Although President Obama signed an export moratorium on the weapons last year, and the US military claims it won’t use cluster munitions with a failure rate of more than one percent (yip-pee) by the end of 2018 — eight frickin’ years from now.
How long does it take to figure this shit out?
Even the nit-wit, corrupt president of Afghanistan, Hamid Karzai, signed the ban in December 2008, and supposedly the US hasn’t used cluster bombs since 2003, but this is, of course, the weapon that just won’t stop killing.

In southern Lebanon, where a quick-brutal conflict took place in 2006, the area is still triggered by all the unspent munitions that’s literally been spread across the countryside.

Cluster bombs still contaminate roughly 80 percent of the farm land and the forests. The bombs lurk underground, in between rocks, in waste pipes, on trees or in dry stone walls. They are everywhere, spread all over the place.
The Israeli army used munitions that were 35 years old, says Mohamed Scheikh from the center for minesweeping with the Lebanese army.
“Therefore the number of duds is very high.
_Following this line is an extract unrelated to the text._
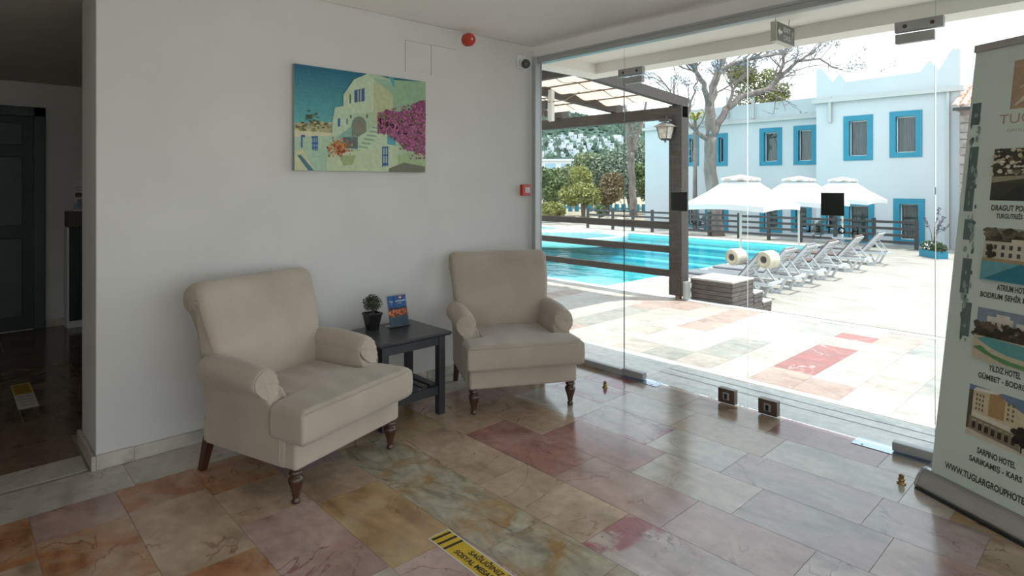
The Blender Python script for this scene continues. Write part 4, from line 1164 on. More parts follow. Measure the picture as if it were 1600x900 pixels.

In some areas it’s 100 percent — none of the discharged bombs exploded right away,” he explains. “43.6 square kilometers (16.8 square miles) in Southern Lebanon were affected. So far, we’ve managed to clean up half of it already.”
Cluster bombs are malicious weapons.
They do not have a due date: “They are always ready to explode. And the longer they remain underground, the more sensitive and dangerous they get. Due to heavy rain and torrents they change their position,” he says.

Obama should do more — his whole gig is change — and sign the ban on these terrible, senseless and civilian-killing weapons.
And sure as shit not wait until 20-freakin’-18 to do something.